Provided data:
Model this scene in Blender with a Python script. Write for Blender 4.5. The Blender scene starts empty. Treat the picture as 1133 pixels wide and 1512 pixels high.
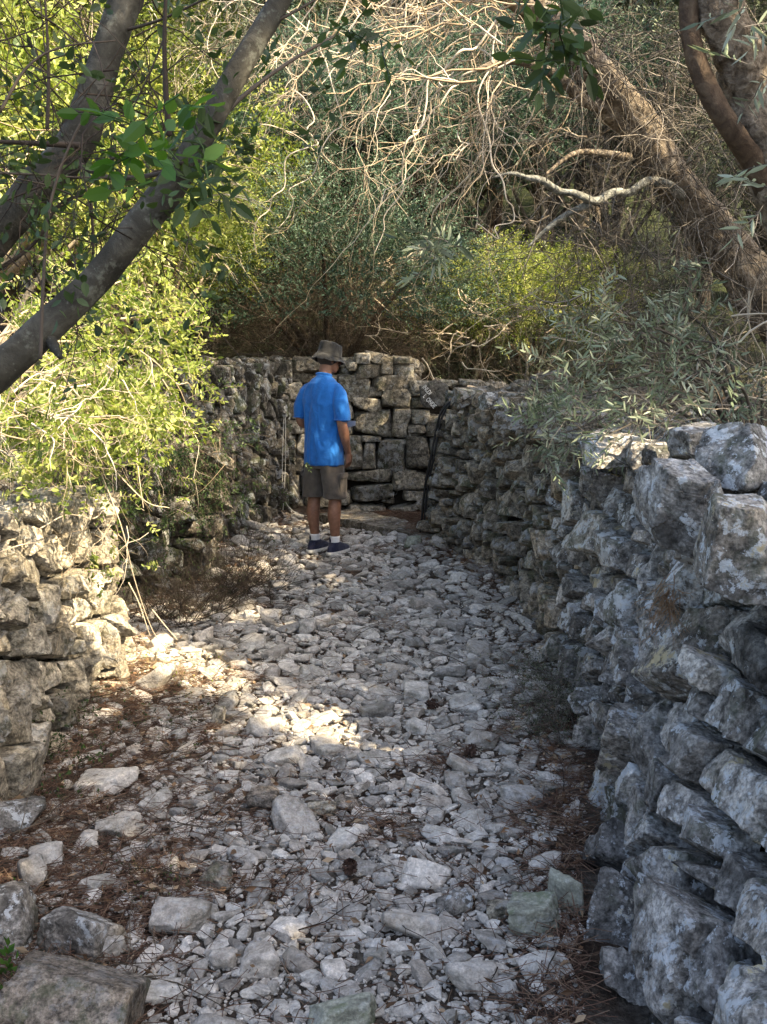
import bpy, bmesh, math, random
import numpy as np
from mathutils import Vector, Matrix

# ------------------------------------------------------------------ camera, world, sun
sc = bpy.context.scene
COL = sc.collection
PITCH = math.radians(8.86); FPX = 1450.0; CX, CY = 566.5, 756.0; CAMZ = 1.6
cam_d = bpy.data.cameras.new('camera'); cam = bpy.data.objects.new('camera', cam_d); COL.objects.link(cam)
cam.location = (0, 0, CAMZ); cam.rotation_euler = (math.radians(90) - PITCH, 0, 0)
cam_d.sensor_fit = 'VERTICAL'; cam_d.sensor_height = 36; cam_d.sensor_width = 36
cam_d.lens = FPX / 1512 * 36; cam_d.clip_start = 0.05; cam_d.clip_end = 3000
sc.camera = cam
SUN_DIR = Vector((0.80, -0.42, 0.88)).normalized()
w = bpy.data.worlds.new('World'); sc.world = w; w.use_nodes = True
wn = w.node_tree; bgn = wn.nodes['Background']; sky = wn.nodes.new('ShaderNodeTexSky')
sky.sky_type = 'NISHITA'; sky.sun_disc = False
sky.sun_elevation = math.asin(SUN_DIR.z); sky.sun_rotation = math.atan2(SUN_DIR.x, SUN_DIR.y)
sky.dust_density = 4.0; sky.ozone_density = 0.2
wn.links.new(sky.outputs[0], bgn.inputs[0]); bgn.inputs[1].default_value = 0.125
sd = bpy.data.lights.new('sun', 'SUN'); sd.energy = 4.6; sd.angle = math.radians(0.55); sd.color = (1.0, 0.81, 0.54)
so = bpy.data.objects.new('sun', sd); COL.objects.link(so)
so.rotation_euler = SUN_DIR.to_track_quat('Z', 'Y').to_euler(); so.location = (6, -4, 9)
sc.view_settings.view_transform = 'Standard'; sc.view_settings.look = 'None'
sc.view_settings.gamma = 1; sc.view_settings.exposure = 2.15
sc.cycles.max_bounces = 5; sc.cycles.diffuse_bounces = 3; sc.cycles.transparent_max_bounces = 4
sc.cycles.caustics_reflective = False; sc.cycles.caustics_refractive = False

def P(px, py, Y):
    """world point seen at photo pixel (px,py) at forward distance Y"""
    c, s = math.cos(PITCH), math.sin(PITCH)
    a = (px - CX) / FPX; b = (CY - py) / FPX
    d = np.array([a, c + b * s, -s + b * c]); t = Y / d[1]
    return np.array([0, 0, CAMZ]) + d * t
def G(px, py, z=0.0):
    c, s = math.cos(PITCH), math.sin(PITCH)
    a = (px - CX) / FPX; b = (CY - py) / FPX
    d = np.array([a, c + b * s, -s + b * c]); t = (z - CAMZ) / d[2]
    return np.array([0, 0, CAMZ]) + d * t
def pix(p):
    p = np.asarray(p, float); c, s = math.cos(PITCH), math.sin(PITCH)
    z = p[..., 2] - CAMZ; f = p[..., 1] * c - z * s; u = p[..., 1] * s + z * c
    return CX + FPX * p[..., 0] / f, CY - FPX * u / f, f

# ------------------------------------------------------------------ numpy noise
def _h(i, j, k, s):
    n = (i * 374761393 + j * 668265263 + k * 2147483647 + s * 1274126177).astype(np.int64) & 0xffffffff
    n = ((n ^ (n >> 13)) * 1103515245 + 12345) & 0xffffffff
    n = ((n ^ (n >> 16)) * 2654435761) & 0xffffffff
    return ((n ^ (n >> 15)) & 0xffff) / 32767.5 - 1.0
def vnoise(p, s=0):
    i = np.floor(p).astype(np.int64); f = p - i; f = f * f * (3 - 2 * f)
    r = 0
    for dx in (0, 1):
        wx = f[:, 0] if dx else 1 - f[:, 0]
        for dy in (0, 1):
            wy = f[:, 1] if dy else 1 - f[:, 1]
            for dz in (0, 1):
                wz = f[:, 2] if dz else 1 - f[:, 2]
                r = r + wx * wy * wz * _h(i[:, 0] + dx, i[:, 1] + dy, i[:, 2] + dz, s)
    return r
def fbm(p, octv=4, s=0, gain=0.5):
    p = np.asarray(p, float)
    a, r, f = 1.0, 0, 1.0
    for o in range(octv):
        r = r + a * vnoise(p * f + 17.3 * o, s + o); a *= gain; f *= 2.03
    return r
def nrm(v): return v / (np.linalg.norm(v, axis=-1, keepdims=True) + 1e-9)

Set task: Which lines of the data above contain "scene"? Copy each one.

Correct result:
Model this scene in Blender with a Python script. Write for Blender 4.5. The Blender scene starts empty. Treat the picture as 1133 pixels wide and 1512 pixels high.
sc = bpy.context.scene